Same problem. EVERYTHING that Dragos Ruiu claimed is plausible, and it could be a great cyberpunk plot written by Neal Stephenson. But there is ZERO evidence that the malware actually exists.

And finding an actual incident in real life is much more important than theoretical possibilities. For example, almost everyone knows that it's very possible for semiconductor vendors to include a silicon-level backdoor since the 1980s, but finding an actual Intel/AMD chip with such backdoor (not ME, something like a secret instructions) is another matter.



ME has a debug mode that might be possible to enable with a signal sent through the 3.5mm jack on some laptops[1]. I'd be pretty concerned about ME bugs and backdoors disguised as ME bugs.

1. https://youtu.be/xUJQps2-VWk?t=301


I meant, finding a backdoor in its full form on the main system would be a much more significant find, and its impact and newsworthiness is greater than any hypothetical or baseless speculations, such as Bloomberg's BMC affair.

The impact of the BMC affair, if true, is showing real evidence and real demonstration that such an attack has happened, has been used in the wild, rather than showing that the attack is possible (we all know). Unfortunately, bad journalism at work.

P.S: I'm not saying that the ME subsystem, or buggy speculation (pun not intended) isn't a threat, just to make a point.

> I'd be pretty concerned about ME bugs and backdoors disguised as ME bugs.

Same consequences. I'd say they're effectively the same thing.
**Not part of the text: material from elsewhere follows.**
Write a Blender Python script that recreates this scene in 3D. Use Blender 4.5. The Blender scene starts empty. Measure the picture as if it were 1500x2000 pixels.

Zuckerberg’s famous MacBook with tape over web cam and microphone jack has a lot more context now.

I guess this says everything about corporations caring about security.


There's a difference between one guy chasing ghosts, and several sources anonymously saying "we found this and had to mitigate it".


Well, a year later, we still haven't seen the backdoor chip in question being taken to a lab or DEFCON yet... Even the photograph was fake, just a stock photo...

I was excited to read the news story, and it was a huge disappointment.


We also haven't seen the devices in the NSA's TAO catalog taken to a lab or showing up at DEFCON. That's half the point of targeted hardware attacks.

And yeah, it was a graphic that wasn't entirely accurate; welcome to print journalism.